Flat Earth

One Nelson's

Column is enough

THE OLD South African regime and the old Soviet regime were remarkably similar in their political outlook, despite their mutual enmity. That extends to the memorials each left behind when they passed into history.

South Africa is littered with ghastly monuments of which any Stalinist would be proud, including one to the Afrikaans language and another to a late and undistinguished Prime Minister, JG Strijdom, whose overblown bust glowers at a square in Pretoria. His near-namesake, a white supremacist called Barend Strydom, deemed it the right place to shoot down seven black people in 1988.

Now South Africa's new rulers seem dangerously close to demonstrating their own lack of taste: Danie de Jager, sculptor of the Strijdom bust and a statue of the architect of apartheid, Hendrik Verwoerd, has come up with a design for a 75ft liberation monument called "Beacon of Freedom".

On top would be a 26ft bronze hand modelled on President Nelson Mandela's, breaking through prison bars. The project is backed by a pair of millionaire brothers, Sol and Abe Krok, who made their fortunes selling skin-whitening creams, Dingaan's blood purifier and Skelm worm syrup.

At first Mandela's spokesmen appeared to be giving their blessing to the idea, arguing that it was a privately-financed initiative. Then it emerged that government money might be going into the project after all. Public reaction now has everyone backing off, muttering "only a feasibility study", "public hearings will be held" and so on. Let's hope the whole thing goes the way of Ozymandias.

Eastern blockheads

WHILE it has often been noted that a German joke is no laughing matter, the Russian idea of an April Fool's Day prank can leave you feeling like you have been kicked in the head.

Itar-Tass news agency put out a hilarious report that the Russian parliament was considering reviving the Warsaw Pact alliance to scupper Nato's plans to expand eastwards.
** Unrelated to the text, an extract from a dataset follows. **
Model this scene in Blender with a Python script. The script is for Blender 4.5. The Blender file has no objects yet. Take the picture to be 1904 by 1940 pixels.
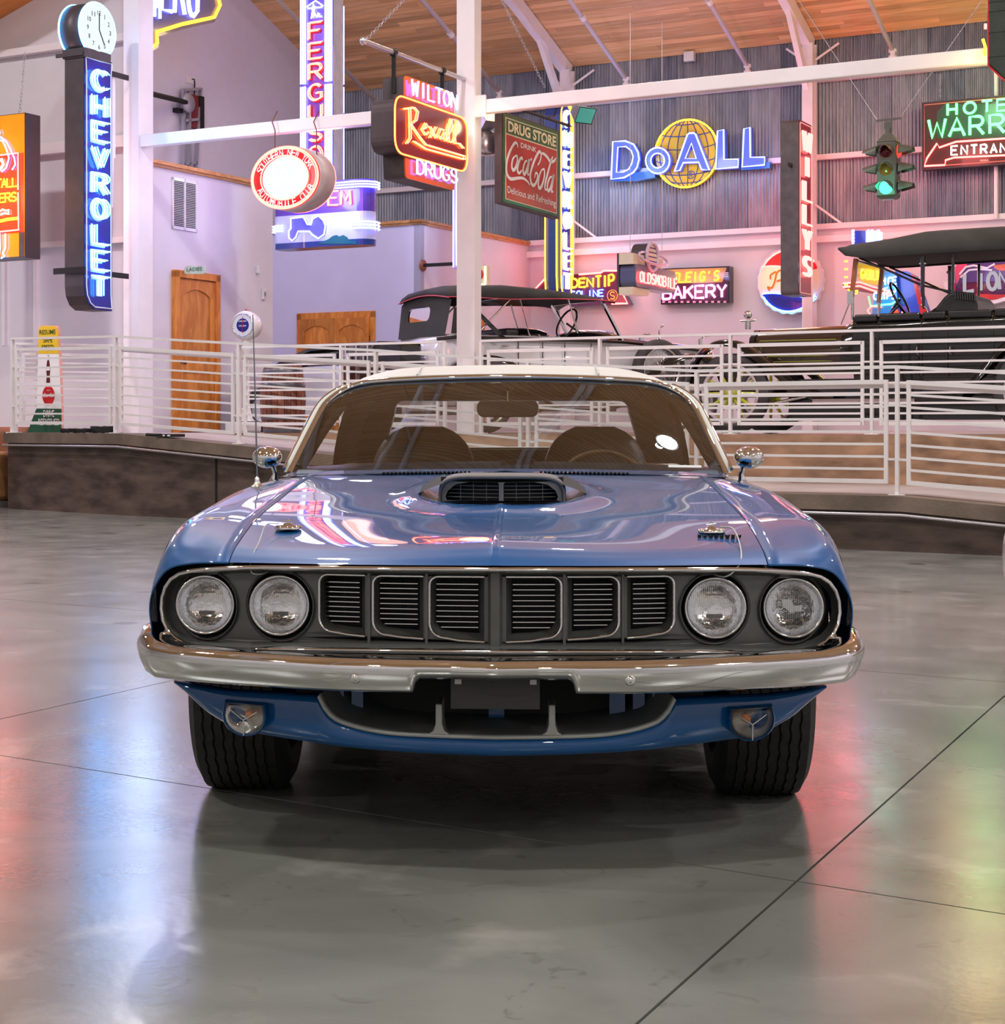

An "expert" was quoted as saying the Pact would be Russia's "secret weapon" and that the dissolution of the Pact had been an "historic injustice".

Given Russia's violent objections to the proposed enlargement of Nato and the recent vote by the Russian Duma to restore the old Soviet Union, the report had more than a ring of plausibility about it - so much so that it led the news in the Czech Republic and Bulgaria. Angry complaints from east Europeans with memories of the Warsaw Pact's "fraternal" behaviour in Hungary in 1956 and Czechoslovakia in 1968 forced Itar-Tass to apologise.

After this, said Boris Zaitsev, the agency's day filing editor, the "Czechs and Bulgarians calmed down". Honestly, you could hear him thinking, some people have no sense of humour.

Press freedom news

MY colleague Robert Fisk recently described in these pages how his coverage of the Middle East had had him variously described as a black crow and a rabid dog in the Arabic press. Since the same coverage has now won him the title of Foreign Reporter of the Year in the British press awards for the second year running, he must be doing something right.

Not in the eyes of Abdul Azim Ramadan, though. The columnist for Al Ahram in Cairo, whose original article was headlined "The Lies of a Crooked British Writer", has returned to the attack after reading the Independent on Sunday. "I did not think I was giving [Fisk] the chance to depict himself as a martyr," writes Ramadan.

I will leave it to these two heavyweights to slug it out, merely noting that last week the editor and columnist of Al-Arabi, a leading opposition newspaper, were fined and sentenced to six months each for slandering a member of parliament. The offending piece criticised an earlier article by the MP. Perhaps Fisk should count himself lucky that such legal remedies are not available outside Egypt.